PROBLEM DETAILS: Retype the material word for word.

DATA:
— START —

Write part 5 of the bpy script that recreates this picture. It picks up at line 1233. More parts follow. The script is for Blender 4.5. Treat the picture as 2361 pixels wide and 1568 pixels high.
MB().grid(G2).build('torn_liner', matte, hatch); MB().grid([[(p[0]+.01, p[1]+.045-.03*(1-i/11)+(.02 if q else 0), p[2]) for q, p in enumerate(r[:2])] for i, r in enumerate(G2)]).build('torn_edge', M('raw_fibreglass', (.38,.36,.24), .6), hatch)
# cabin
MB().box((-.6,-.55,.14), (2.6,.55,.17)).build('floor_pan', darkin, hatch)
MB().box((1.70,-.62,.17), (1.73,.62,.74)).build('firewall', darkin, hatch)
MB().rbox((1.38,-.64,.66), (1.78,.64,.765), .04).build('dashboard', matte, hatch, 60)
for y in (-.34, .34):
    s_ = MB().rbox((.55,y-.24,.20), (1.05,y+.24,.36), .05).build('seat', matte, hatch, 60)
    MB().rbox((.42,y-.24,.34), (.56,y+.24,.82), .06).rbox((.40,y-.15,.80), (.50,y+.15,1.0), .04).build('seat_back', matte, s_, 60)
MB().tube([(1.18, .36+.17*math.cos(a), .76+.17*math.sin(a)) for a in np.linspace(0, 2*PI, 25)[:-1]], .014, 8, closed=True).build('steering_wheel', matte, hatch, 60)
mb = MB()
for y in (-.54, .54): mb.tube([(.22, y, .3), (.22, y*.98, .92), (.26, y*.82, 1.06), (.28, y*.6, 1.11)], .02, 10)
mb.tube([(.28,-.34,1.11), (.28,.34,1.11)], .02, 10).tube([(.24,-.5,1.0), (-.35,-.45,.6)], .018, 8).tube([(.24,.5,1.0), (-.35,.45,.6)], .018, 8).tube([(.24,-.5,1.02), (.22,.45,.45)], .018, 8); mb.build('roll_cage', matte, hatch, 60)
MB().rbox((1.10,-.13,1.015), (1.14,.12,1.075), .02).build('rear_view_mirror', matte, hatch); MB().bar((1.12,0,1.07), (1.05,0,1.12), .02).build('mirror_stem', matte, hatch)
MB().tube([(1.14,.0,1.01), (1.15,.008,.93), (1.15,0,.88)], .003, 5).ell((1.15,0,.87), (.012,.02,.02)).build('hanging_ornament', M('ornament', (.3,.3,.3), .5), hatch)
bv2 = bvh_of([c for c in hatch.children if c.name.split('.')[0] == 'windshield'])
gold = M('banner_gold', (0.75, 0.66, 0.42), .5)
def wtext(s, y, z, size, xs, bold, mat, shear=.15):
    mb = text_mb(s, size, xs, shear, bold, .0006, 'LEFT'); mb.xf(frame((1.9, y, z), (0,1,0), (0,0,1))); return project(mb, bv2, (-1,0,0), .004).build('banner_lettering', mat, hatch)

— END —

TASK SOLUTION:
Write part 5 of the bpy script that recreates this picture. It picks up at line 1233. More parts follow. The script is for Blender 4.5. Treat the picture as 2361 pixels wide and 1568 pixels high.
MB().grid(G2).build('torn_liner', matte, hatch); MB().grid([[(p[0]+.01, p[1]+.045-.03*(1-i/11)+(.02 if q else 0), p[2]) for q, p in enumerate(r[:2])] for i, r in enumerate(G2)]).build('torn_edge', M('raw_fibreglass', (.38,.36,.24), .6), hatch)
# cabin
MB().box((-.6,-.55,.14), (2.6,.55,.17)).build('floor_pan', darkin, hatch)
MB().box((1.70,-.62,.17), (1.73,.62,.74)).build('firewall', darkin, hatch)
MB().rbox((1.38,-.64,.66), (1.78,.64,.765), .04).build('dashboard', matte, hatch, 60)
for y in (-.34, .34):
    s_ = MB().rbox((.55,y-.24,.20), (1.05,y+.24,.36), .05).build('seat', matte, hatch, 60)
    MB().rbox((.42,y-.24,.34), (.56,y+.24,.82), .06).rbox((.40,y-.15,.80), (.50,y+.15,1.0), .04).build('seat_back', matte, s_, 60)
MB().tube([(1.18, .36+.17*math.cos(a), .76+.17*math.sin(a)) for a in np.linspace(0, 2*PI, 25)[:-1]], .014, 8, closed=True).build('steering_wheel', matte, hatch, 60)
mb = MB()
for y in (-.54, .54): mb.tube([(.22, y, .3), (.22, y*.98, .92), (.26, y*.82, 1.06), (.28, y*.6, 1.11)], .02, 10)
mb.tube([(.28,-.34,1.11), (.28,.34,1.11)], .02, 10).tube([(.24,-.5,1.0), (-.35,-.45,.6)], .018, 8).tube([(.24,.5,1.0), (-.35,.45,.6)], .018, 8).tube([(.24,-.5,1.02), (.22,.45,.45)], .018, 8); mb.build('roll_cage', matte, hatch, 60)
MB().rbox((1.10,-.13,1.015), (1.14,.12,1.075), .02).build('rear_view_mirror', matte, hatch); MB().bar((1.12,0,1.07), (1.05,0,1.12), .02).build('mirror_stem', matte, hatch)
MB().tube([(1.14,.0,1.01), (1.15,.008,.93), (1.15,0,.88)], .003, 5).ell((1.15,0,.87), (.012,.02,.02)).build('hanging_ornament', M('ornament', (.3,.3,.3), .5), hatch)
bv2 = bvh_of([c for c in hatch.children if c.name.split('.')[0] == 'windshield'])
gold = M('banner_gold', (0.75, 0.66, 0.42), .5)
def wtext(s, y, z, size, xs, bold, mat, shear=.15):
    mb = text_mb(s, size, xs, shear, bold, .0006, 'LEFT'); mb.xf(frame((1.9, y, z), (0,1,0), (0,0,1))); return project(mb, bv2, (-1,0,0), .004).build('banner_lettering', mat, hatch)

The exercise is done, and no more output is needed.